Trotzdem sind 25 Einsprachen eingegangen, wie RhB-Vizedirektor und Leiter Infrastruktur Christian Florin gegenüber der NZZ bestätigt. Dies sei nicht ungewöhnlich, denn Privaten wie Gemeinden sei es nur via Einsprache möglich, ihre Interessen zu vertreten. So geht es bei 19 Einsprachen um Entschädigungsbegehren, die man laut Florin bald zu bereinigen hofft. Je eine Einsprache stammt von den Gemeinden Bergün und Bever; dabei geht es vor allem um Infrastrukturfragen. Die übrigen 4 Einsprachen seien mehr ideeller Natur, also von Personen, die sich grundsätzlich für möglichst minime Eingriffe im Val Bever einsetzten.

 

Genau dieses Ziel verfolgt auch der Verein Pro Val Bever, im Mai zunächst als Interessengemeinschaft gegründet. Laut dem Co-Präsidenten Martin Möhr hat man schwere Bedenken, vor allem wegen der «unverhältnismässigen» Verbreiterung und Befestigung der Feldstrasse sowie wegen des «überdimensionierten» Ausbaus der bestehenden Forststrasse, der auf dem idyllischen «Märchenweg» zu viel Rummel führe. Auch der behindertengerechte Ausbau des Bahnhofs Spinas – die Verlängerung des Perrons auf 250 Meter – «schiesst über das Ziel hinaus». Um dieser Kritik Gehör zu verschaffen, wandte sich der Verein an die Medien und lud am Freitag zu einer Begehung ein. Dabei plädierte er für den Bau einer dritten Strasse nahe dem Bach Beverin, auf der der Bauverkehr abgewickelt werden solle.

 

Im Laufe der Begehung wurde aber auch klar: Der Verein ist stark von Ängsten geprägt, hat aber wenig Informationen zur Hand. Dies erstaunt nicht, denn bisher ist Pro Val Bever weder bei der RhB noch bei der Gemeinde Bever je vorstellig geworden mit seinem Anliegen. Man kenne den Verein nur aus den Medien, erklärt Christian Florin. Tatsächlich liessen sich wohl einige Bedenken in einer Aussprache mit der RhB relativieren. Auch wäre klargeworden, dass der Wunsch nach der dritten Strasse am Gewässerschutzgesetz scheitern dürfte.

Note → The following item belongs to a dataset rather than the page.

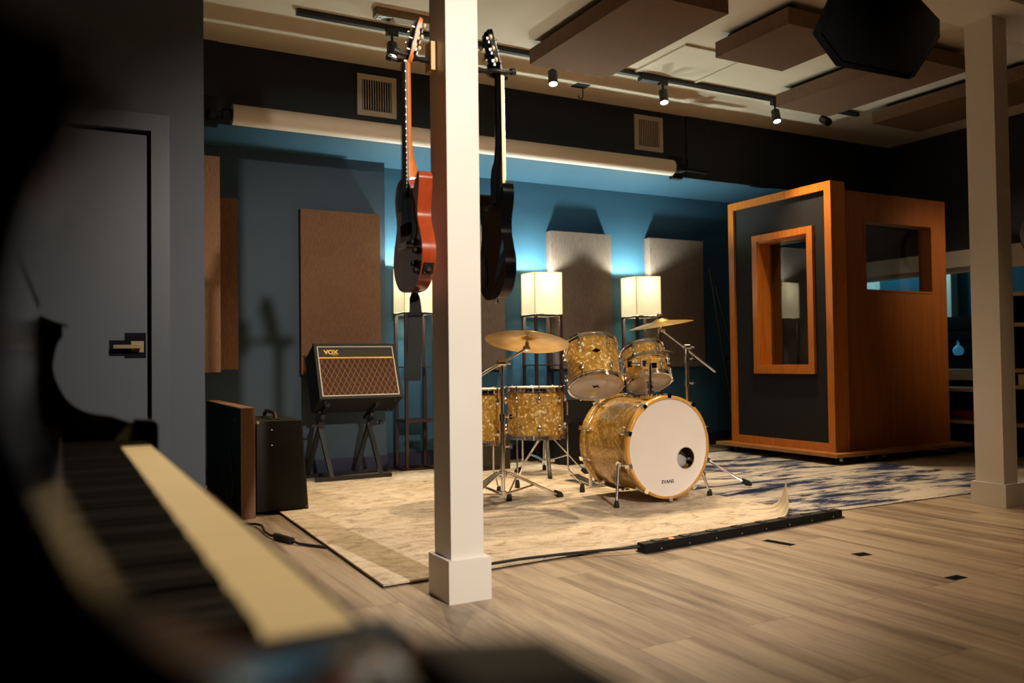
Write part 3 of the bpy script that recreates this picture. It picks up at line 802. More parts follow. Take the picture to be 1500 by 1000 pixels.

Gemeindeschreiber Renato Roffler bedauert, dass sich der Verein mit seinen Bedenken nicht an die gewählte Behörde wendet, denn viele Punkte seien in der umfassenden Einsprache der Gemeinde enthalten. Erstaunen mag auch die Tatsache, dass von den rund hundert Vereinsmitgliedern der grösste Teil aus dem Unterland stammt. Nur gerade ein Drittel kommt aus dem Engadin, davon etwa zehn Personen aus Bever. Fast scheint es, als ob die Feriengäste mehr am Idyll hängen als die Einheimischen.

 

Bis im Herbst will die RhB die Einsprachen regeln. Wird keine Einigung erzielt, wird das Bundesamt für Verkehr eine Interessenabwägung vornehmen und entscheiden.